Paragraph XIII gets to the heart of the matter: "Her teenage daughter stayed depressed that year, and she thought of ways to help her." Despite the unconventional format, this story feels satisfying and well-rounded.

Chernoff reaches back into childhood for a couple of terrific stories about young girls growing up in 1950s-era Chicago.

"Jewish Urban White Trash Story" chronicles a girl's hair-raising coming of age. She undresses in front of her open blinds while a neighbor watches; she steals her grandmother's pills and glues them to a barette; she is fondled while on a trip to the Wisconsin Dells with the Girl Scouts. But one night she knees "the cutest boy in the eighth grade" in the crotch, and you realize she is learning to take care of herself.

In "The Untouchables," a reprint from "Signs of Devotion," Chernoff brings a beautifully subtle sensibility to the story of 12-year-old Jane and her budding friendship with Ike, the crop-haired female attendant at her local gas station. Both have their problems--an overprotective mother, a failed romance--but their friendship helps them each see the larger world.

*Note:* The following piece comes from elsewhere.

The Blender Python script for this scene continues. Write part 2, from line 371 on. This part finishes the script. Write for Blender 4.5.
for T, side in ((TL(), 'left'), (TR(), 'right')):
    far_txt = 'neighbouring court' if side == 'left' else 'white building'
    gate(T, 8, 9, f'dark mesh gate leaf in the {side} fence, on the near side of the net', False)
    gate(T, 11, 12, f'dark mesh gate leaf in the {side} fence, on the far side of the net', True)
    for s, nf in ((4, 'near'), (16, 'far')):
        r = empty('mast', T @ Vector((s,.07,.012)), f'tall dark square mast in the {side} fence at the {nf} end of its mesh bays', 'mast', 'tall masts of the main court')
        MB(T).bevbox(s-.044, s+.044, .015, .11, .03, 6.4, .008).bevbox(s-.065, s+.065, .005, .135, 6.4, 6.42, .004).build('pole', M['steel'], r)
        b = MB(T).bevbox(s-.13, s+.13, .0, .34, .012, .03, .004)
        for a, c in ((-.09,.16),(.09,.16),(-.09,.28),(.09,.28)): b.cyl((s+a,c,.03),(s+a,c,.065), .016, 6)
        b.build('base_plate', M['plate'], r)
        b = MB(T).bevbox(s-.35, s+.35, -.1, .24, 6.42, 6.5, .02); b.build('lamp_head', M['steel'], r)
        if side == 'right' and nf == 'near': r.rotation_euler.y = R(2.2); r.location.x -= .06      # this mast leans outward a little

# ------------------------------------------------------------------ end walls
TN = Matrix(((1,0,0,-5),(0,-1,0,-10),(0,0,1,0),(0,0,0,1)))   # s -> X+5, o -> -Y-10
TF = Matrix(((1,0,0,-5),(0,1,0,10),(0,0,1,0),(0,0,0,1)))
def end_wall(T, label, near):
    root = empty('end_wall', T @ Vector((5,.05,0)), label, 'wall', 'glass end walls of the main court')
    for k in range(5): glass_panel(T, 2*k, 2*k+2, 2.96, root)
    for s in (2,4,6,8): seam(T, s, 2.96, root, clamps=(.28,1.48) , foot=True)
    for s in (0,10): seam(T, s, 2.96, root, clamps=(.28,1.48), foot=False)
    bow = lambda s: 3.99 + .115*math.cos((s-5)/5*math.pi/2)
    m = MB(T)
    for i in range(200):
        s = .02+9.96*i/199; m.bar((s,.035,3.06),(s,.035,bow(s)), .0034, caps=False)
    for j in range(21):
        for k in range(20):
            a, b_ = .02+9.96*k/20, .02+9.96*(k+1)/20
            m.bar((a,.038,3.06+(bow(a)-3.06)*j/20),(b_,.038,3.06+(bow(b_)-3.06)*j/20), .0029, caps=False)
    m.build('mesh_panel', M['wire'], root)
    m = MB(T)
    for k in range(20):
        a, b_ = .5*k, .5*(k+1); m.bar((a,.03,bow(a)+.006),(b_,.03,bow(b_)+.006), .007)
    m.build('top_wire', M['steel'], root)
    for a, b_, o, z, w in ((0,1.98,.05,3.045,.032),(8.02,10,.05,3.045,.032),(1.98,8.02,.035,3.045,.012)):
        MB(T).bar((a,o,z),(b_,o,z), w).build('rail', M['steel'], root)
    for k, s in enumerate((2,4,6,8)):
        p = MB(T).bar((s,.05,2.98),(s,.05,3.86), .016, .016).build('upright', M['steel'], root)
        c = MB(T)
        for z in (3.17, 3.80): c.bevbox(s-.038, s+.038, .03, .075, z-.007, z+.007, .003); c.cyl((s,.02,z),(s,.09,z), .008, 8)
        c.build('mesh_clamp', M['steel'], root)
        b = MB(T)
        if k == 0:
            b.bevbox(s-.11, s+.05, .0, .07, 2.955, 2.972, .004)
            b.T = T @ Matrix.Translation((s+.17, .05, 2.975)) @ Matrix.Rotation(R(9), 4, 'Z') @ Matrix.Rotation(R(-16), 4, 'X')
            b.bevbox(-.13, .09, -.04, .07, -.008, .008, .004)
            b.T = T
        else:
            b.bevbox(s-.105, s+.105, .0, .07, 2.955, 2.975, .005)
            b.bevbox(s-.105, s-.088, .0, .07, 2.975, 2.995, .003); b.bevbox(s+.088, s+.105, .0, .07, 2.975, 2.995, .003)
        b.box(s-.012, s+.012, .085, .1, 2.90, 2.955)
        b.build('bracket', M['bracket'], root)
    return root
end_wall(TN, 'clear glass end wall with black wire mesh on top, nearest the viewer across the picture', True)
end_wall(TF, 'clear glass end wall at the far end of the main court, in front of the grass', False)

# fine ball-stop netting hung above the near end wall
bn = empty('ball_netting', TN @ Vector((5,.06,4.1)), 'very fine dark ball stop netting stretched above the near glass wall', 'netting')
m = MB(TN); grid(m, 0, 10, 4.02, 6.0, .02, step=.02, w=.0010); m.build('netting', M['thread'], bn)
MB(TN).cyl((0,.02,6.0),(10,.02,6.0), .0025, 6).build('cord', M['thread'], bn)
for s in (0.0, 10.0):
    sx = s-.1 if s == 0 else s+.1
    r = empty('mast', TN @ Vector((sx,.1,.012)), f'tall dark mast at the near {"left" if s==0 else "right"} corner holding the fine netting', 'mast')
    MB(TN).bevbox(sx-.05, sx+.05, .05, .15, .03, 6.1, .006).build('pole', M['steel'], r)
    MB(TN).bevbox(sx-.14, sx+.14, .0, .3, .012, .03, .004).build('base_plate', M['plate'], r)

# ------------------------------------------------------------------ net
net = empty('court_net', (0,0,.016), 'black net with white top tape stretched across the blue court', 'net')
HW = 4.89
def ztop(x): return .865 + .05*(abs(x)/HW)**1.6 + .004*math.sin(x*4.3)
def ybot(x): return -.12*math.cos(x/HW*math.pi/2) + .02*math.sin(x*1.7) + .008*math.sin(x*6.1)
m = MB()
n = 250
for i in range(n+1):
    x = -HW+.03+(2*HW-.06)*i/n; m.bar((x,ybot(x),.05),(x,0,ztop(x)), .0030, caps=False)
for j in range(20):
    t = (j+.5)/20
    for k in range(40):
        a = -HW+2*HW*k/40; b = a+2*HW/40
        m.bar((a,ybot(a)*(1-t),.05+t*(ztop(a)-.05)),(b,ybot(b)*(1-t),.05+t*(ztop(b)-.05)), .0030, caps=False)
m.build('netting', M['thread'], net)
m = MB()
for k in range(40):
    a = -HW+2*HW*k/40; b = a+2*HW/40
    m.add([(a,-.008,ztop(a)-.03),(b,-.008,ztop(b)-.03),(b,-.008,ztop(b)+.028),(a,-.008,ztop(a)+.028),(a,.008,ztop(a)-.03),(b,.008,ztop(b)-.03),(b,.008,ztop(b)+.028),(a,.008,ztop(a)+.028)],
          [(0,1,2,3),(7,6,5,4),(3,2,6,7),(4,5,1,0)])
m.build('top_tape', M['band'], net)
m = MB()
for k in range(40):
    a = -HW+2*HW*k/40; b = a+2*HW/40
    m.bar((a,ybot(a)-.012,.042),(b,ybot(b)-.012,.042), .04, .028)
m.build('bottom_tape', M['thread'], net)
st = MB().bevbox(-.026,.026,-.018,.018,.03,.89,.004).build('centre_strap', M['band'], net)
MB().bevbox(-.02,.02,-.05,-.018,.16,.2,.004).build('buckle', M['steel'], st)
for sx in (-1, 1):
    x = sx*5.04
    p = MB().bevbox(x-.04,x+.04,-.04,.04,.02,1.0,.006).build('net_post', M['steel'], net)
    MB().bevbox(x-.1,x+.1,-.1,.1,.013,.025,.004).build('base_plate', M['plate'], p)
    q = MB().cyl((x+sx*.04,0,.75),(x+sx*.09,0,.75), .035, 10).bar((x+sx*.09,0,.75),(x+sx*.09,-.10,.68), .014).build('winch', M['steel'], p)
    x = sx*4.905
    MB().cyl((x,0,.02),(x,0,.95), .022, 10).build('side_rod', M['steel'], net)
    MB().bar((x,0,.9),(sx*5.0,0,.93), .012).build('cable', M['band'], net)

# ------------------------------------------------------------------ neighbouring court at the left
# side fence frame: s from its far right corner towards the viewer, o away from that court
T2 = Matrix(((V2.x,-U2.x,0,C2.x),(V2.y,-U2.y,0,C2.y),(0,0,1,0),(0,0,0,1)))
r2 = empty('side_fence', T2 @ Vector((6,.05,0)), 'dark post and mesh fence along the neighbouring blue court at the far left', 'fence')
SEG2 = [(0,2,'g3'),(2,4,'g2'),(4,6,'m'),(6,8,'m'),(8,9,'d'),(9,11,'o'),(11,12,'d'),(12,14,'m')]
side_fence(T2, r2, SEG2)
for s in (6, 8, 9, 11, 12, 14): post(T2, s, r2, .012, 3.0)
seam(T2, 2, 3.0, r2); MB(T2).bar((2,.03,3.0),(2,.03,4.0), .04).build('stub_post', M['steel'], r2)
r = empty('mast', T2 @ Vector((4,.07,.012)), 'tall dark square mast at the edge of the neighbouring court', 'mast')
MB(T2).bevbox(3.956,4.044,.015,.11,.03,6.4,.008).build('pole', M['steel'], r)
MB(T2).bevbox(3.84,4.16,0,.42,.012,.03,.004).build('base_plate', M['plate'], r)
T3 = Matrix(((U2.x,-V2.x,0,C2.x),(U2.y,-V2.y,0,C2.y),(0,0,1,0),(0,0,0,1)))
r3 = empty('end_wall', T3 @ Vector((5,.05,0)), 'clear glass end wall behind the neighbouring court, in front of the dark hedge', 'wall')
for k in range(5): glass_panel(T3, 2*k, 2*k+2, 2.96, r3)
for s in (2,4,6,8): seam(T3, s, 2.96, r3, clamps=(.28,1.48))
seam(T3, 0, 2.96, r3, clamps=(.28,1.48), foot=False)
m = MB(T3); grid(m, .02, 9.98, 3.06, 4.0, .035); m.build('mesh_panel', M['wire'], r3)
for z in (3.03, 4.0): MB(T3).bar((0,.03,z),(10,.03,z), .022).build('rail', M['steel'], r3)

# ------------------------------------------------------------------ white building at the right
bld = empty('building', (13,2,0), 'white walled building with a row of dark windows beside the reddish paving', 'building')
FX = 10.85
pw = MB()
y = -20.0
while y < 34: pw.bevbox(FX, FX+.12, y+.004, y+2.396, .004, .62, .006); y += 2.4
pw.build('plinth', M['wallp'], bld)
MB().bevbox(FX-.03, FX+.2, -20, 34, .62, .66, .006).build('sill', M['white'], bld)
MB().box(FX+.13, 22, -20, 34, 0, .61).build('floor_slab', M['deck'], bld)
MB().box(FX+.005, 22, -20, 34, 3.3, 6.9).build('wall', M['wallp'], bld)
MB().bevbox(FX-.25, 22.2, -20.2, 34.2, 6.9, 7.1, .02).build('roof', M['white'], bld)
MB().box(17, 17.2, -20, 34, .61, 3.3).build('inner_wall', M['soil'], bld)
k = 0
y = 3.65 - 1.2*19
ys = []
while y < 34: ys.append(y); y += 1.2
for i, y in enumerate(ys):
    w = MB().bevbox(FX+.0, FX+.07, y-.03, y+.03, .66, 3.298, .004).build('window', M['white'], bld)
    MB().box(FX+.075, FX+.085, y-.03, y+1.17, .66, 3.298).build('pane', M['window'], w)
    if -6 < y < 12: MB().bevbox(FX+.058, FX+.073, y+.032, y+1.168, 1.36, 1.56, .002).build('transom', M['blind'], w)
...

Alternately hopeful and harrowing, Chernoff's short fiction is acutely drawn. She ferrets out the secrets that her characters harbor and exposes them for all to see. She even elegantly skewers whole states ("All the Buddhists were getting divorced that spring. . . . Maybe that's why Diane hated California.").

But Chernoff also tempers her sharp observations with plenty of humanity and compassion. These characters are flawed and hurting, she seems to say, but so are we all.